The final episode of Fleabag’s second TV series was broadcast yesterday on BBC. The series has occasioned more than the usual amount of comment in the press. See earlier post. Writing in the Daily Telegraph, Serena Davies has high praise for the series, written by Phoebe Waller-Bridge who also played the lead role.  She credits the BBC with taking a decision to make a series that foregoes the usual noirish thriller with “no-strings sex” or its “opposite, the tightly-corseted period drama.” Instead they have delivered an “investigation into how faith and human attachment at their best are synonymous versions of love.”

Davies describes the story as a “clash of religion and romance” not seen since

“the adulterous heroine of Graham Greene’s The End of the Affair gave up her lover because she believed God had preserved his life during the Blitz.[…] Or Evelyn Waugh made Julia Flyte choose God and self denial over Charles Ryder and ‘living in sin’ during their pitiful parting on the stairs at the end of Brideshead Revisited.”

As earlier reported in the Times, Waller-Bridge like Greene and Waugh is a Roman Catholic.

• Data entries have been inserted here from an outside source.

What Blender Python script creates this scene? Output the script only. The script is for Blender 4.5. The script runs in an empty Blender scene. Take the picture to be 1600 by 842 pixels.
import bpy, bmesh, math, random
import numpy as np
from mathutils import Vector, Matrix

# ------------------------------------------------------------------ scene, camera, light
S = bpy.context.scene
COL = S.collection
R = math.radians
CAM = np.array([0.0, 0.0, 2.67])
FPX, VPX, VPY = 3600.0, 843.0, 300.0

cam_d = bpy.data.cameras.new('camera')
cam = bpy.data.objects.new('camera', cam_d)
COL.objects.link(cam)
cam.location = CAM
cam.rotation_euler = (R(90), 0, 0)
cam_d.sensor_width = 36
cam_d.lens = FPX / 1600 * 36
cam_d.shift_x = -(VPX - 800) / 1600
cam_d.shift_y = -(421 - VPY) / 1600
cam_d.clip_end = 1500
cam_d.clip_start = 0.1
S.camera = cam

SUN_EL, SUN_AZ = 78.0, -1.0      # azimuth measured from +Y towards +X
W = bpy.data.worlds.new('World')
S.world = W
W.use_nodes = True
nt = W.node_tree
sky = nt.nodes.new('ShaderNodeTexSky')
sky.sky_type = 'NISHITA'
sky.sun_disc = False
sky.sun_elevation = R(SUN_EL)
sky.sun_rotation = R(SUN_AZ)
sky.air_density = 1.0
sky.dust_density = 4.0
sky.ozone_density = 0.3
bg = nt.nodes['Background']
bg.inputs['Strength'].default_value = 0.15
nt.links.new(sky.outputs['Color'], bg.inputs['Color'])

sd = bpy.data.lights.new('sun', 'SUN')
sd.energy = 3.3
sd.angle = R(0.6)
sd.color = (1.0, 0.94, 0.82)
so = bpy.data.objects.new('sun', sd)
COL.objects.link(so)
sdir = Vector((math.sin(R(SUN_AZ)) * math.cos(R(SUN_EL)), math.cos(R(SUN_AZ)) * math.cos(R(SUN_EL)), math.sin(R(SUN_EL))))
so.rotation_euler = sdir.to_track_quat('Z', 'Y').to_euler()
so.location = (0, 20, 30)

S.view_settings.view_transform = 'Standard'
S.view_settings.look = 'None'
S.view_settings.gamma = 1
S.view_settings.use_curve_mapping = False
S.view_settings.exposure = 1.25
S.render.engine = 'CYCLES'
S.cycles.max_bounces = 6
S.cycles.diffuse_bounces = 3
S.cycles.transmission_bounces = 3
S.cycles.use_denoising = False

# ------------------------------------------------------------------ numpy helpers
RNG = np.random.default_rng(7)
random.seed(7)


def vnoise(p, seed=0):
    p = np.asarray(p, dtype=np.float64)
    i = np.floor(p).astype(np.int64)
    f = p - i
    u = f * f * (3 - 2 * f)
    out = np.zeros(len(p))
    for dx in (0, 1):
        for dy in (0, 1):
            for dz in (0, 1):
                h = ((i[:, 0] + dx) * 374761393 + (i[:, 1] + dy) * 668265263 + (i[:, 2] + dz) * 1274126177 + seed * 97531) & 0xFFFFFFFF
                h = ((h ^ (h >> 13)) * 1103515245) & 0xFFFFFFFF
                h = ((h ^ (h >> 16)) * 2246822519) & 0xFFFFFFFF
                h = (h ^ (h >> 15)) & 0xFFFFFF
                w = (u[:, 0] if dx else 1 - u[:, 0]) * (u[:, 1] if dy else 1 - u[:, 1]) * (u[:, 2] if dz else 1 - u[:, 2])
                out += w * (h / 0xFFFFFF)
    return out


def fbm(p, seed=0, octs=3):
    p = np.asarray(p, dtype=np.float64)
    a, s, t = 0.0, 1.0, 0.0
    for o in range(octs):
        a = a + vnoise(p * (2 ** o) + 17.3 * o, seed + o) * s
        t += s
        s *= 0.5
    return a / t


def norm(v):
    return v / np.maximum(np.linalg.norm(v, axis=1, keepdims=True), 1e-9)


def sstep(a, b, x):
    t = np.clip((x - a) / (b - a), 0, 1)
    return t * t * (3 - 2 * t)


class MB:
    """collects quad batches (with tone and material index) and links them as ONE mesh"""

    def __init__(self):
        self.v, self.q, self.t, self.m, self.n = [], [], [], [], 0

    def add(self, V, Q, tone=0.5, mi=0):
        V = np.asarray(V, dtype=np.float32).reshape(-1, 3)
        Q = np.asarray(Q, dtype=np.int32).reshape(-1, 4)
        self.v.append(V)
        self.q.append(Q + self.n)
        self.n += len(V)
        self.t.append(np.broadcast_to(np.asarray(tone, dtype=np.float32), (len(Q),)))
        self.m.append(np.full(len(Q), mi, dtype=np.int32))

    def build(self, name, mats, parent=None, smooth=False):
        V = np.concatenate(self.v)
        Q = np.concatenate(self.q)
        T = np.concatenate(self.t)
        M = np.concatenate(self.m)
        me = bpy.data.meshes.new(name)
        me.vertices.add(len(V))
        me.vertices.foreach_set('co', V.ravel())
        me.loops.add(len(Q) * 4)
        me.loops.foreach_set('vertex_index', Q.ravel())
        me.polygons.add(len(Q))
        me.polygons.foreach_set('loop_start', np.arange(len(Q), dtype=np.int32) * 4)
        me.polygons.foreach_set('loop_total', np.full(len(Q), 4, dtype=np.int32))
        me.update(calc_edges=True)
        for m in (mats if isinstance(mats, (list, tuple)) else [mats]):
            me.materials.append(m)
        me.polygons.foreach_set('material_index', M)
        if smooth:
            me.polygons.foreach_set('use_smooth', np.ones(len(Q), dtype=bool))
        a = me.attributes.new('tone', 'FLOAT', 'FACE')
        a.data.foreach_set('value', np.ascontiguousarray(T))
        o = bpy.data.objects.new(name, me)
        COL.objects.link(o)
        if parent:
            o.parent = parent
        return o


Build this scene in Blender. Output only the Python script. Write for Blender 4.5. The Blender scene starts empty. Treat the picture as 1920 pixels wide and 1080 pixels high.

But who in this story is Julia Flyte–Fleabag or the priest?

Davies seems to think that there can be no third series. I’m not so sure. We may have seen the last of the priest, but Fleabag’s ultimate gaze at the camera as she walks away from the bus stop did not suggest a final farewell.  If there is a sequel, however, Davies is probably correct in predicting that it won’t match the levels of comedy and tragedy in this one. All episodes of both series are available with a UK internet connection on BBC iPlayer. In the US, viewers will be able to watch series two beginning May 17 on Amazon Prime.